DATA EXCERPT:
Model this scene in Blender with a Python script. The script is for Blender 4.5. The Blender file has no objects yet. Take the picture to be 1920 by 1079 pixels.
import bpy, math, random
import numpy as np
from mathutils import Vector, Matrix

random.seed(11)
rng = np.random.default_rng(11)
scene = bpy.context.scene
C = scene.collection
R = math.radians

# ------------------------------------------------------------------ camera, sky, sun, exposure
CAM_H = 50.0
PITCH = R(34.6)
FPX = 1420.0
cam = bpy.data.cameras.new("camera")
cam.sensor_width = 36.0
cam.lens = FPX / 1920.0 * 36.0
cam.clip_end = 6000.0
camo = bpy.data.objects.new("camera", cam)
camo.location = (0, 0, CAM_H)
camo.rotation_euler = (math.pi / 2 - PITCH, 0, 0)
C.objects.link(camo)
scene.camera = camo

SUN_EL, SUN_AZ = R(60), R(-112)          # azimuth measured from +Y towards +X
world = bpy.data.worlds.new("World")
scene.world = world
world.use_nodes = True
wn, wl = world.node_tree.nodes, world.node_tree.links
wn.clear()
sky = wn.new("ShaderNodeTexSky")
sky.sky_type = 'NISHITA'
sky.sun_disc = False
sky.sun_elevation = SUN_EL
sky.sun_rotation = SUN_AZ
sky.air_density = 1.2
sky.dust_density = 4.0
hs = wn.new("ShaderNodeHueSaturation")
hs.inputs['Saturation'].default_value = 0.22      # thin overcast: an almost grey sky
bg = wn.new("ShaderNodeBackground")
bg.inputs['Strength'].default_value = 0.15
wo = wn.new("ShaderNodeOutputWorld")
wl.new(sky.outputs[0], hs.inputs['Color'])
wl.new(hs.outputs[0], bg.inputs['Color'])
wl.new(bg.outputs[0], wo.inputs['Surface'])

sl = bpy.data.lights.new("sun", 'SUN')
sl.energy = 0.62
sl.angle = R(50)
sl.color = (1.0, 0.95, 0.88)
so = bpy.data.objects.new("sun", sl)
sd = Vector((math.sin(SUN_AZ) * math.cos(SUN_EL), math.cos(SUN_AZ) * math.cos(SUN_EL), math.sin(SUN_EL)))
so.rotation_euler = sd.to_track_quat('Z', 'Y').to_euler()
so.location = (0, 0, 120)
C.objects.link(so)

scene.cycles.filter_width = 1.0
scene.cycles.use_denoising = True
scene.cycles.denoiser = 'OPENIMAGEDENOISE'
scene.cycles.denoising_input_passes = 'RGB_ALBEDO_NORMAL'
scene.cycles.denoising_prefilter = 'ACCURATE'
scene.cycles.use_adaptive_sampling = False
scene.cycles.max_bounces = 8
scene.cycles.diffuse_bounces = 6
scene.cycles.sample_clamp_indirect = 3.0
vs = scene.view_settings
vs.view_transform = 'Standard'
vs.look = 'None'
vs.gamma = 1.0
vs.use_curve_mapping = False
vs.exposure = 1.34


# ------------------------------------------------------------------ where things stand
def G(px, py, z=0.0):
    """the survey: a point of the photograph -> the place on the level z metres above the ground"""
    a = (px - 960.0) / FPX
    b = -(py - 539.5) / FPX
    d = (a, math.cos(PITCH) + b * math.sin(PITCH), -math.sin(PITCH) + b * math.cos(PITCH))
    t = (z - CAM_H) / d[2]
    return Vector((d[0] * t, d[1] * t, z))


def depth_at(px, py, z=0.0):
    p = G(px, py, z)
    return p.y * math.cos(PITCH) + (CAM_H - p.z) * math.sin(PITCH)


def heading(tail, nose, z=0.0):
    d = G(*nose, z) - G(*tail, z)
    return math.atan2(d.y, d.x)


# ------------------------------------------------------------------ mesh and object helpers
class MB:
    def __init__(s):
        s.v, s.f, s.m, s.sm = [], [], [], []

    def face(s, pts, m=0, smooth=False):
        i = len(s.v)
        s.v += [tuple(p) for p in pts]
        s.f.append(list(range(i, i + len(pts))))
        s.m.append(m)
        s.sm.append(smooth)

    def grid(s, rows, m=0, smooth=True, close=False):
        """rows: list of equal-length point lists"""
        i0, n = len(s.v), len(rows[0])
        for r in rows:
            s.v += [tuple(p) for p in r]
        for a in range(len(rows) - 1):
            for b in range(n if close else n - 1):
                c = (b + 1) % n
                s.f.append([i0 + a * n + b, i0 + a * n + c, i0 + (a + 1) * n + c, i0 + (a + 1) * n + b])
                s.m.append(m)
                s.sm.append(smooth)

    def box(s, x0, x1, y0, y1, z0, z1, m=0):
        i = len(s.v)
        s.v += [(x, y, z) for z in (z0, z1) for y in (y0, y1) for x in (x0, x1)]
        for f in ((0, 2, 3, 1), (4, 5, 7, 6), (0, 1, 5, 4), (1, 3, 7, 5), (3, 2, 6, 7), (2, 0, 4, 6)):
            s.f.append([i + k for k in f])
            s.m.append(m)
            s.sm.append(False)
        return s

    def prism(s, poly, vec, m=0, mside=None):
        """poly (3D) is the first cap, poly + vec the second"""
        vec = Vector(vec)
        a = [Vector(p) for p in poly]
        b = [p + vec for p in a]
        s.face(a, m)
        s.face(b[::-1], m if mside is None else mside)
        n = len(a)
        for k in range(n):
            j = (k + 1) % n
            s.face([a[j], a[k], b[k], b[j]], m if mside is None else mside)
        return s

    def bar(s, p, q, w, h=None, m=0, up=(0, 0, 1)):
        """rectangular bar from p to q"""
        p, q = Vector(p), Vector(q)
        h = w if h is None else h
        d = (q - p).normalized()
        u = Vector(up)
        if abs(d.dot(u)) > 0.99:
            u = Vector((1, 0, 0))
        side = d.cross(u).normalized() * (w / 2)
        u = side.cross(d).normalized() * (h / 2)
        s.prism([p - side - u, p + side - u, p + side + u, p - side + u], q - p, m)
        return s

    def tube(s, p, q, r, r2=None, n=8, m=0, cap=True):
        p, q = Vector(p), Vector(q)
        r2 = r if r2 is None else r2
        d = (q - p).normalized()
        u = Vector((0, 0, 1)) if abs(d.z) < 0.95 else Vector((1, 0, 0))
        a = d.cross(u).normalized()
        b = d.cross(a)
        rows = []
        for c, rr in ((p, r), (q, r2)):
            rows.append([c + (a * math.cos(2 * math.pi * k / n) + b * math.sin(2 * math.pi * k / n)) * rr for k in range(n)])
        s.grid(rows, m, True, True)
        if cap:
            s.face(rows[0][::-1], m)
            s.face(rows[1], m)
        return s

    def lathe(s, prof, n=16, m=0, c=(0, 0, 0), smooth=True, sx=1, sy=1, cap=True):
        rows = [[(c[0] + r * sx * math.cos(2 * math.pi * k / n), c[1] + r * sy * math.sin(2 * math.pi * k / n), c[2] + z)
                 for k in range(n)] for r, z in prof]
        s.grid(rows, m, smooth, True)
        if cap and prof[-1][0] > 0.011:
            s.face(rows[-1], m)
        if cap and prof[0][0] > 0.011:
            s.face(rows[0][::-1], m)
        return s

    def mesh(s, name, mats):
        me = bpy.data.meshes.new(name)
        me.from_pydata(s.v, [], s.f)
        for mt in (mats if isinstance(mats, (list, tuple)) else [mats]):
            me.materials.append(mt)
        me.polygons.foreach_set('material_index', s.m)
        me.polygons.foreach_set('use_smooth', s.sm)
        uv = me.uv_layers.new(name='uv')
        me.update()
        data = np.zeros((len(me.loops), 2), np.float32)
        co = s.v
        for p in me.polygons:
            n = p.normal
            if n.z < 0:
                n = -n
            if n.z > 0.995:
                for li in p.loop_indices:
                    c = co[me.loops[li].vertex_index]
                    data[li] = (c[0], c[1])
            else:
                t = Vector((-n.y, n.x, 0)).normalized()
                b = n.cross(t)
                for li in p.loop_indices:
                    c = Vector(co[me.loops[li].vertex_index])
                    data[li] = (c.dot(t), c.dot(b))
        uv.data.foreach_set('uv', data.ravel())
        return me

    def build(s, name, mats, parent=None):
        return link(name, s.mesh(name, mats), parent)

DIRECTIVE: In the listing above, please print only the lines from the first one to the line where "R = math.radians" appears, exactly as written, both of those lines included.

EXPECTED OUTPUT:
Model this scene in Blender with a Python script. The script is for Blender 4.5. The Blender file has no objects yet. Take the picture to be 1920 by 1079 pixels.
import bpy, math, random
import numpy as np
from mathutils import Vector, Matrix

random.seed(11)
rng = np.random.default_rng(11)
scene = bpy.context.scene
C = scene.collection
R = math.radians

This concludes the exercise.